FIG. 10B illustrates a high level flow chart 1010 depicting the process of plugging a broken pipe under fluid pressure when relief valves is installed into the side of a broken pipe, in accordance with the disclosed embodiments. Relief pipes are can be installed as needed at sides of a broken fluid delivery pipe prior to plugging it with a plugging tool, as shown in step 1011. The relief pipe can be connected to a fluid storage mechanism, as shown in step 1012. Relief valves associated with relief pipe can be opened to relieve back pressure that may be created during plugging of broken pipe with a plugging tool, as shown in step 1013. Then, as depicted at block 1014, the broken pipe is plugged using a plugging tool (as discussed with respect to FIG. 10A).

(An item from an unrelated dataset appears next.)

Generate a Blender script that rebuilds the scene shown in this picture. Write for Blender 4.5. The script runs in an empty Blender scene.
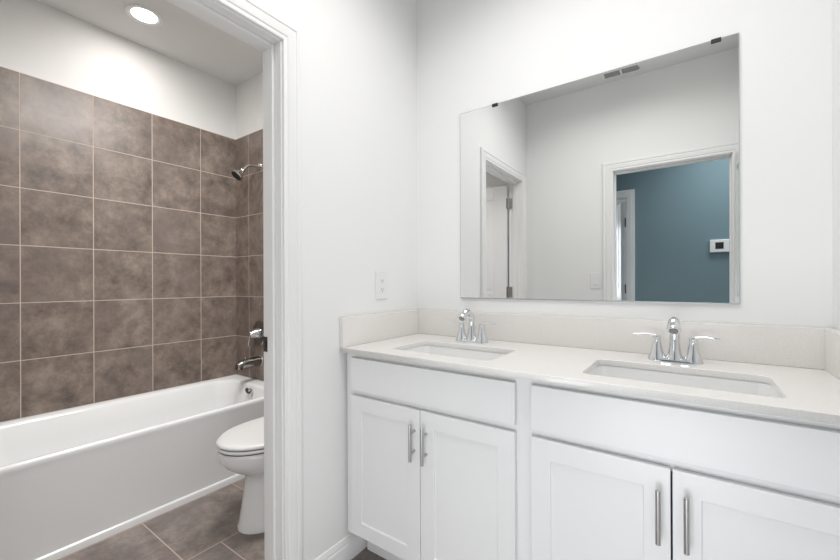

Finally, fluid from the broken pipe, now plugged, can be collected by relief pipes and stored.

It will be appreciated that variations of the above disclosed and other features and functions, or alternatives thereof, may be desirably combined into many other different systems or applications. Also that various presently unforeseen or unanticipated alternatives, modifications, variations or improvements therein may be subsequently made by those skilled in the art which are also intended to be encompassed by the following claims.

Claims

1. A system for plugging a broken pipe delivering a fluid at high pressure, comprising:

a plugging tool including a threaded shank member threadably movable within a tapered shaft, said tapered shaft insertable within a end of a broken pipe under fluid pressure and retained within the broken pipe at the end of a broken pipe by a plurality of jaw members pivotably supported within the tapered shaft of the plugging tool and firmly deployed against a inner surface of the broken pipe;

at least one relief pipe including a valve assembly installed on a side of the broken pipe; and

fluid storage coupled to the relief pipe for storing fluid obtained from the broken pipe once the broken pipe is plugged by the plugging tool.

2. The system of claim 1 wherein said at least one relief valve controllably relieves back pressure created in the broken pipe during plugging and after plugging.

3. The system of claim 1 wherein said relief pipe is installed using a diamond blade edging followed by threading.

4. A method of plugging a broken pipe that is under fluid pressure, comprising:

inserting a plugging tool including a head end and tapered shaft into an opening of the broken pipe;

turning a handle integrated with a threaded shank member threadably integrated within the tapered shaft of the plugging tool to deploy a plurality of jaw members pivotably supported within the tapered shaft against an inner surface of the broken pipe;

wherein the threaded shank is moved within the tapered shaft by turning the handle until the plugging tool is tightly secured within the broken pipe and against the inner surface of the broken pipe by the plurality of jaw members.

5. A method of plugging a broken pipe that is under fluid pressure, comprising:

installing at least one relief pipe on a side of the broken pipe prior to plugging the broken pipe with a plugging tool;

connecting the at least one relief pipe to a fluid storage system;

open a relief valve associated with the at least one relief pipe prior to plugging the broken pipe to relieve back pressure created during plugging of the broken pipe;

plug the broken pipe with a plugging tool including a head end, a tapered shaft, a handle integrated with a threaded shank member threadably integrated within the tapered shaft and a plurality of jaw members pivotably supported within the tapered shaft, where the plugging tool is secured within the broken pipe by turning the handle integrated with the threaded shank member that is threadably integrated within the tapered shaft of the plugging tool to deploy the plurality of jaw members pivotably supported within the tapered shaft against an inner surface of the broken pipe; and

collecting fluid from the broken pipe that is plugged by the plugging tool.